Lee Jieun, a researcher at Daishin Securities, explained, "The first quarter is an off-season for all three mobile Lineage titles. Lineage M, which accounts for the largest portion, saw a 7% decline compared to the previous quarter. Lineage 2M and Lineage W recorded an 8% decrease and an 8% increase, respectively. Royalty revenue dropped by 39% due to the fading impact of TL's launch." She added, "In the second and third quarters, operating profit is expected to continue declining due to a decrease in revenue from existing titles and increased marketing expenses for new releases."
There is an assessment that exceeding expectations in terms of box office performance is necessary to boost the stock price.
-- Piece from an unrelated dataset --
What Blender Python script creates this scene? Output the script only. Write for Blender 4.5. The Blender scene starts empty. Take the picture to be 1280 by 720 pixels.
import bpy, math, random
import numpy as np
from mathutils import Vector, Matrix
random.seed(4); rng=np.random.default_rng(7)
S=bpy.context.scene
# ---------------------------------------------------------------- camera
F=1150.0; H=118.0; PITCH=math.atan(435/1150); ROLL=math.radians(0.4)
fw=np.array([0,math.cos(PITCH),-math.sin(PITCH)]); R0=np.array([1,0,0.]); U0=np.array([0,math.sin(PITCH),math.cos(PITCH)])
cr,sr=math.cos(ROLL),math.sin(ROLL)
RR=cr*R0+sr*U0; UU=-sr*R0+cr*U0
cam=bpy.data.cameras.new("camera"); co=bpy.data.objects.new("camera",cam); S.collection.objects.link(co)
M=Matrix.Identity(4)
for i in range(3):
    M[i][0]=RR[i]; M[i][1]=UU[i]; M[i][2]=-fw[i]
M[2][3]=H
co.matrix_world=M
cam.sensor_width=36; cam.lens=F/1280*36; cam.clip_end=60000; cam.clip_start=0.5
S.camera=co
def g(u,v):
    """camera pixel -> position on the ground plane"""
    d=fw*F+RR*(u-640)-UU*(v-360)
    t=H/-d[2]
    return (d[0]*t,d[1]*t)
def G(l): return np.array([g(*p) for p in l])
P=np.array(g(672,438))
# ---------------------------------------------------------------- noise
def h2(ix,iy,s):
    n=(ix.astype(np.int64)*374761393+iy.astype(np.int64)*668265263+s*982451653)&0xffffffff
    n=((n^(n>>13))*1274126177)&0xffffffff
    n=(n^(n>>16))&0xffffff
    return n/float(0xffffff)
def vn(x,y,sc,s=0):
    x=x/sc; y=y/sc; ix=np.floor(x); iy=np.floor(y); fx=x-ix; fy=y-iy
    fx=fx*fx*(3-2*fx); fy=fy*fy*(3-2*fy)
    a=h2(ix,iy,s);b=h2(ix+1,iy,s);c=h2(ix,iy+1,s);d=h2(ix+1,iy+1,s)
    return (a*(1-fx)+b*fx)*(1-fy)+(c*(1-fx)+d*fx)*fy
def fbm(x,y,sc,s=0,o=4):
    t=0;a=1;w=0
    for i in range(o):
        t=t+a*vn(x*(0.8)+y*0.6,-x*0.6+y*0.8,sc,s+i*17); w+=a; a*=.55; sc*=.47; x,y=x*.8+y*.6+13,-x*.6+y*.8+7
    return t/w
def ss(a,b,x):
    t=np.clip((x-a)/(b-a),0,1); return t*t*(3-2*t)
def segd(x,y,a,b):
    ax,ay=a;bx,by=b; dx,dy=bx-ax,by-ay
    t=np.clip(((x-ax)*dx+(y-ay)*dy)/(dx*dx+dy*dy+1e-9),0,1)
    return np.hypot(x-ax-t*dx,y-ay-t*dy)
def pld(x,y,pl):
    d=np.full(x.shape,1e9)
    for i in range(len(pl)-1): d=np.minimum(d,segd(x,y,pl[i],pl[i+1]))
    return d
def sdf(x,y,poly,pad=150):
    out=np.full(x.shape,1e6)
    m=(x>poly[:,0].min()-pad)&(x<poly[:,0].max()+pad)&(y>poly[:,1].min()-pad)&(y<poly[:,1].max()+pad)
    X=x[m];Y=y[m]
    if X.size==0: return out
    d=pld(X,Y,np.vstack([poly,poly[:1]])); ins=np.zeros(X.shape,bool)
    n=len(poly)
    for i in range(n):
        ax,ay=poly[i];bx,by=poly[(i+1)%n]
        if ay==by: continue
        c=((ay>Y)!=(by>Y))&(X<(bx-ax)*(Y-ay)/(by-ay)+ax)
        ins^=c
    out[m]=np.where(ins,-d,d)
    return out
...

Lee noted, "Although the company announced a 2026 sales guidance of 2 trillion won, this target appears unrealistic when considering the ongoing decline in revenue from existing IPs, the underperformance of new titles other than TL, and the unclear release schedules. To achieve a sustained upward trend in the stock price, NCSoft needs to prove the success of its new releases rather than relying solely on anticipation."